Ogni anno, nel Paese iberico, circa l’80% dei milioni di tonnellate di scarti tessili finisce nelle discariche o incenerito. L’obiettivo della normativa è ridurre del 5% il peso sul totale di questi rifiuti entro il 2030 e del 10% entro il 2035. Allo stesso tempo, si punta a recuperare selettivamente il 50% dei rifiuti tessili entro quest’anno, per salire al 70% entro il 2030, con l’obiettivo di riutilizzare il 20% nel prossimo quinquennio e il 35% entro dieci anni. Questi target sono però ritenuti poco ambiziosi da parte delle organizzazioni ambientaliste come Greenpeace che sottolineano la necessità di promuovere il riciclaggio e la riparazione, invece di concentrarsi solo sulla gestione dei rifiuti tessili. Il mercato dell’usato, infatti, è ancora marginale nella penisola iberica rispetto ad altri Paesi europei e gli ecologisti evidenziano l’ampio margine di miglioramento.

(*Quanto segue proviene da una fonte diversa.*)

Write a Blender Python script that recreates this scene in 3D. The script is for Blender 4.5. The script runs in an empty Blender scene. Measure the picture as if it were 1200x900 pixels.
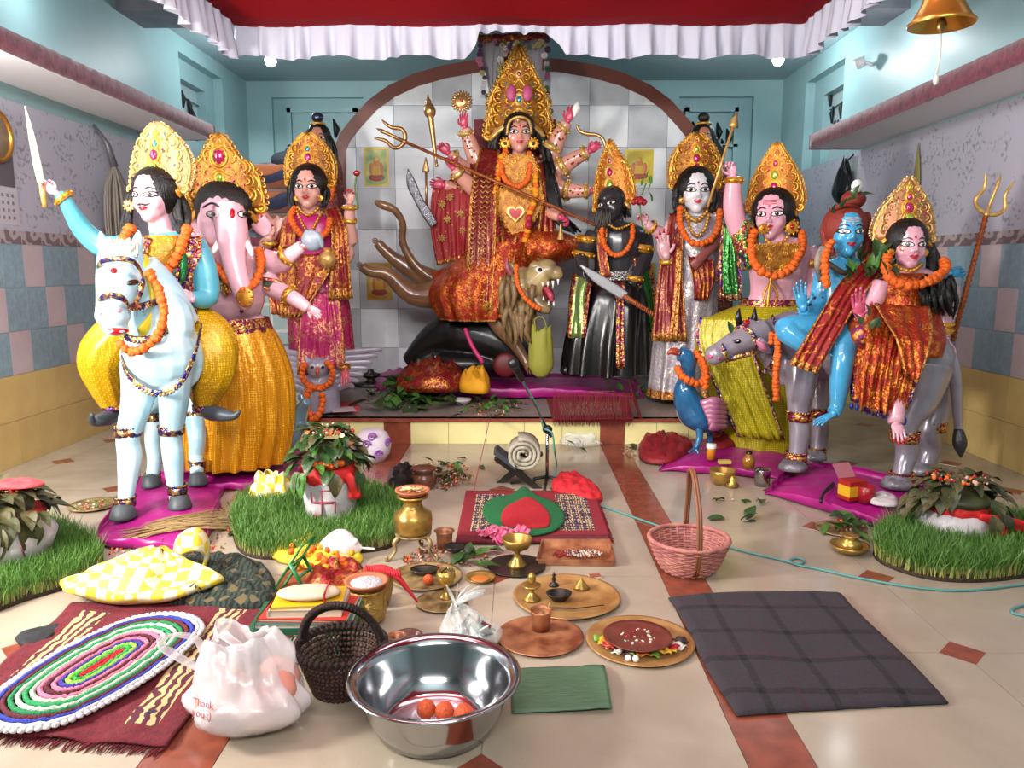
import bpy, bmesh, math, random
import numpy as np
from mathutils import Vector, Matrix, noise
from mathutils.bvhtree import BVHTree
V = Vector
PI = math.pi
rnd = random.Random(7)
SC = bpy.context.scene
C = SC.collection
# ---------------------------------------------------------------- camera
H = 1.5; PITCH = math.radians(8.6); YAW = math.radians(0.51); FPX = 900.0
cam = bpy.data.objects.new('camera', bpy.data.cameras.new('camera'))
C.objects.link(cam); cam.location = (0, 0, H); cam.rotation_euler = (PI/2-PITCH, 0, YAW)
cam.data.sensor_width = 36; cam.data.lens = 36*FPX/1200; cam.data.clip_start = .05
SC.camera = cam
# ---------------------------------------------------------------- world and lights
w = bpy.data.worlds.new('world'); SC.world = w; w.use_nodes = True
w.node_tree.nodes['Background'].inputs[0].default_value = (.75, .85, 1, 1)
w.node_tree.nodes['Background'].inputs[1].default_value = .4
def area(name, loc, tgt, sx, sy, power, col):
    l = bpy.data.lights.new(name, 'AREA'); l.shape = 'RECTANGLE'; l.size = sx; l.size_y = sy
    l.energy = power; l.color = col
    o = bpy.data.objects.new(name, l); C.objects.link(o); o.location = loc
    o.rotation_euler = (V(tgt)-V(loc)).to_track_quat('-Z', 'Y').to_euler(); return o
area('doorway_light', (-3.3, 2.0, 1.75), (.9, 5.6, 1.0), .5, .7, 260, (1, .95, .88))
area('front_fill_light', (.3, -1.2, 3.3), (.3, 6.5, 1.4), 3.0, .5, 210, (1, .97, .93))  # broad fill added above and behind the camera, not a known fitting
area('canopy_fill_light', (0, 4.4, 3.45), (0, 5.6, 0), 2.6, 1.8, 40, (.95, .97, 1))  # soft downward fill added under the canopy cloth, no lamp hangs there
area('back_fill_light', (-.6, 2.6, 3.2), (0, 8.9, 1.3), 2.4, .25, 120, (.97, .98, 1))  # unseen area light added to brighten the marble panel and back statues
area('shelf_tube_light', (-3.6, 3.6, 2.78), (-2.8, 5.6, .6), .12, 1.4, 85, (1, .98, .97))
area('shelf_tube_glow', (-3.55, 4.2, 2.72), (-3.55, 4.4, 3.5), .06, 1.4, 26, (1, .98, .97))
for n_, loc_ in (('bulb_left', (-3.0, 9.2, 3.9)), ('bulb_right', (3.1, 9.2, 3.9)), ('bulb_wall_right', (3.4, 7.5, 3.55)), ('point_wall_left', (-3.5, 6.2, 3.55))):  # the left wall point light stands alone, without a lamp object
    l = bpy.data.lights.new(n_, 'POINT'); l.energy = 45 if 'wall' not in n_ else 10; l.color = (.93, .98, 1); l.shadow_soft_size = .06
    o = bpy.data.objects.new(n_, l); C.objects.link(o); o.location = loc_
SC.view_settings.view_transform = 'Standard'; SC.view_settings.look = 'None'
SC.view_settings.exposure = 0.0; SC.view_settings.gamma = 1
SC.view_settings.use_curve_mapping = False
# ---------------------------------------------------------------- projection helpers
_R = cam.rotation_euler.to_matrix()
def ray(x, y): return _R @ V(((x-600)/FPX, -(y-450)/FPX, -1))
def P(x, y, Y):
    d = ray(x, y); return V((0, 0, H)) + d*(Y/d.y)
def F(x, y, z=0.0):
    d = ray(x, y); return V((0, 0, H)) + d*((z-H)/d.z)
def cr(pts, k=4, closed=False):
    "Catmull-Rom through points (any dimension, tuples)"
    pts = [tuple(p) for p in pts]; n = len(pts)
    if n < 3 and not closed: 
        return [tuple(a+(b-a)*i/k for a, b in zip(pts[0], pts[1])) for i in range(k+1)]
    out = []
    for i in range(n if closed else n-1):
        if closed: p0, p1, p2, p3 = pts[i-1], pts[i], pts[(i+1) % n], pts[(i+2) % n]
        else: p0, p1, p2, p3 = pts[max(i-1, 0)], pts[i], pts[i+1], pts[min(i+2, n-1)]
        for j in range(k):
            t = j/k
            out.append(tuple(.5*(2*b+(c-a)*t+(2*a-5*b+4*c-d)*t*t+(3*b-a-3*c+d)*t**3) for a, b, c, d in zip(p0, p1, p2, p3)))
    if not closed: out.append(pts[-1])
    return out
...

Il consumo di massa di moda a basso costo ha rivoluzionato l’industria tessile: ha offerto capi di abbigliamento accessibili e in linea con le ultime tendenze per tutti. Tuttavia, dietro questi prezzi bassi si nasconde un costo ambientale e sociale devastante: il prezzo ridotto di questi abiti infatti è il frutto dello sfruttamento della manodopera e ogni anno milioni di tonnellate di vestiti scartati finiscono nelle discariche dei paesi del Sud globale. La Commissione europea riporta che ogni anno nell’Ue vengono scartati oltre 5,8 milioni di tonnellate di indumenti, circa 11,3 kg a persona. Solo l’1% di questo materiale dismesso viene riciclato in nuovi indumenti.